> [Dataset section]
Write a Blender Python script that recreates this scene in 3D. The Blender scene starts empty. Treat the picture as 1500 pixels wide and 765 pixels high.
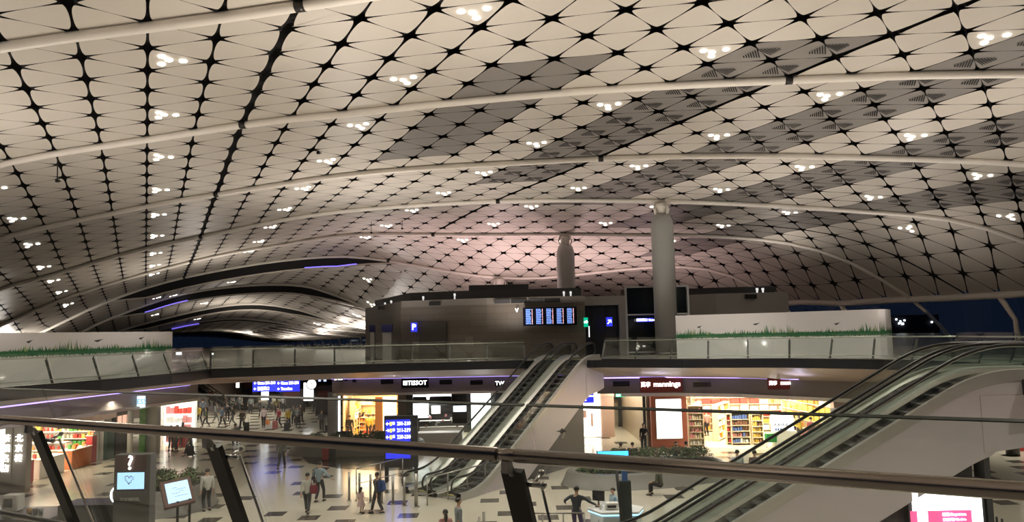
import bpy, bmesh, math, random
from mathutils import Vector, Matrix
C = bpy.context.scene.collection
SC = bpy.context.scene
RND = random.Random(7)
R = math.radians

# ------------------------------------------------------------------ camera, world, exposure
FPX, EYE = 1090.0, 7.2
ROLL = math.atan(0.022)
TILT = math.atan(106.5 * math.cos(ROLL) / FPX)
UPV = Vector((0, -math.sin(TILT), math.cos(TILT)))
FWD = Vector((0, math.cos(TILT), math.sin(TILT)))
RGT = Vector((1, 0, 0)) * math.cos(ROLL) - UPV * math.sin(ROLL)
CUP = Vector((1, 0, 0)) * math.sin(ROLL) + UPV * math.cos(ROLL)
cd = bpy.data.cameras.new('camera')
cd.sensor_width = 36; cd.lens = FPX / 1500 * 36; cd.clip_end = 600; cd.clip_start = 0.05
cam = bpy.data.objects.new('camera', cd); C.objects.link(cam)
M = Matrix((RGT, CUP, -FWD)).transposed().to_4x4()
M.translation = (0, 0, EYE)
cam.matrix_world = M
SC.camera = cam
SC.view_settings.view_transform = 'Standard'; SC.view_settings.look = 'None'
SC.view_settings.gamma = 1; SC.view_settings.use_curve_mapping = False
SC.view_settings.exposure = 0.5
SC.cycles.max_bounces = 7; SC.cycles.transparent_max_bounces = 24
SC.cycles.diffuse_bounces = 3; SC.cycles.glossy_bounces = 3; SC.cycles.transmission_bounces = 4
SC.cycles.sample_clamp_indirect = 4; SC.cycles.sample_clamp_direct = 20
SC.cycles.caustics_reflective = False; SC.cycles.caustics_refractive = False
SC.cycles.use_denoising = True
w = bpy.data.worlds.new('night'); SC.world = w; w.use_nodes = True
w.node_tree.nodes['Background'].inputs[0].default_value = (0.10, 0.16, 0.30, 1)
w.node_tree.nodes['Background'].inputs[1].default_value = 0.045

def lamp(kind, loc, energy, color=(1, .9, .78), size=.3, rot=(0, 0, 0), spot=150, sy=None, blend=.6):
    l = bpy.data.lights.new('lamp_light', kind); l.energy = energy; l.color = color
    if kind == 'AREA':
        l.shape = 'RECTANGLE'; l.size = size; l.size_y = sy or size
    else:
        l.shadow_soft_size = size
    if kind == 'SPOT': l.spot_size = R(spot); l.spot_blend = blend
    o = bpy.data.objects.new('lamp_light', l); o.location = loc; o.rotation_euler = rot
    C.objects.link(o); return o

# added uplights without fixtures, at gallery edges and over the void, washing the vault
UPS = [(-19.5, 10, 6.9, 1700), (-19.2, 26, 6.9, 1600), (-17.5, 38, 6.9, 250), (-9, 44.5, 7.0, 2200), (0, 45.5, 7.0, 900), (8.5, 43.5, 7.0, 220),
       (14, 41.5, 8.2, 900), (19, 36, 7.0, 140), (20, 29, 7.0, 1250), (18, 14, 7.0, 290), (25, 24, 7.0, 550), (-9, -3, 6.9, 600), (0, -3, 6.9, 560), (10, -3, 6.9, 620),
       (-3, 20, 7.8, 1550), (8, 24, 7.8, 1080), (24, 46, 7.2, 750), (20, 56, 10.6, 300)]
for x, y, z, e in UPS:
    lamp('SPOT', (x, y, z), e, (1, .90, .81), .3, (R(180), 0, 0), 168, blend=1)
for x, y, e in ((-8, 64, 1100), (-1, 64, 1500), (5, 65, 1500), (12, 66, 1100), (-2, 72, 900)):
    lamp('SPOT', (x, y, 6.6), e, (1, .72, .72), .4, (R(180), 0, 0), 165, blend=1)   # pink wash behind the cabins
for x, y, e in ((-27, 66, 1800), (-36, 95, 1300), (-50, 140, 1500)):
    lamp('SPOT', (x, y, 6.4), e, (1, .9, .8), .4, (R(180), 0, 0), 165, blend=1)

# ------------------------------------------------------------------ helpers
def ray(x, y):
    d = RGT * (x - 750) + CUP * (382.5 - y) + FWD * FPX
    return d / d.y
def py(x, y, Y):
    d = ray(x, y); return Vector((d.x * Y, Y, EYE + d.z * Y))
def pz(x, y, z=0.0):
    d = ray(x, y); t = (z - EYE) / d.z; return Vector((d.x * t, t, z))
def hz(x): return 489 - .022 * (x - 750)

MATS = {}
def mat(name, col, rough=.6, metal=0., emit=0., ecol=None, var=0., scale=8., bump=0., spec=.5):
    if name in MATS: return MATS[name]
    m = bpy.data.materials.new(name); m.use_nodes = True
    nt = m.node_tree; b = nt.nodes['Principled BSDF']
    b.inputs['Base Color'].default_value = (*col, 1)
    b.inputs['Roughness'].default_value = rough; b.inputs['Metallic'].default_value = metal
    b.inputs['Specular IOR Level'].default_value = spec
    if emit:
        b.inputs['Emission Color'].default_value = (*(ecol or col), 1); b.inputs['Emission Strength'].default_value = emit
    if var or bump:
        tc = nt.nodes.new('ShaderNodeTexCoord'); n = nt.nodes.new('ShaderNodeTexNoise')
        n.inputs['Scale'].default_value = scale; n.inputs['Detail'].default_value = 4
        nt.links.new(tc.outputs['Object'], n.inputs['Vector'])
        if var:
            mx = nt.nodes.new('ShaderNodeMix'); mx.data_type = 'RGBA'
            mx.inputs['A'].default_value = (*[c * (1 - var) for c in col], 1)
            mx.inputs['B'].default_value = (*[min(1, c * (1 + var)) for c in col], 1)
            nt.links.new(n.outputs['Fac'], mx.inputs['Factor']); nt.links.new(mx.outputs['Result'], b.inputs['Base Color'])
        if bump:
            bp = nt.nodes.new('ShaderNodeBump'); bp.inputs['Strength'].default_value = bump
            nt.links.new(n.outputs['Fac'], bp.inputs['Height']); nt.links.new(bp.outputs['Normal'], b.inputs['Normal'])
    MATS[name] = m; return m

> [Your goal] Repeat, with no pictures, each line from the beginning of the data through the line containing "R = math.radians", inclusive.

> [Full output]
Write a Blender Python script that recreates this scene in 3D. The Blender scene starts empty. Treat the picture as 1500 pixels wide and 765 pixels high.
import bpy, bmesh, math, random
from mathutils import Vector, Matrix
C = bpy.context.scene.collection
SC = bpy.context.scene
RND = random.Random(7)
R = math.radians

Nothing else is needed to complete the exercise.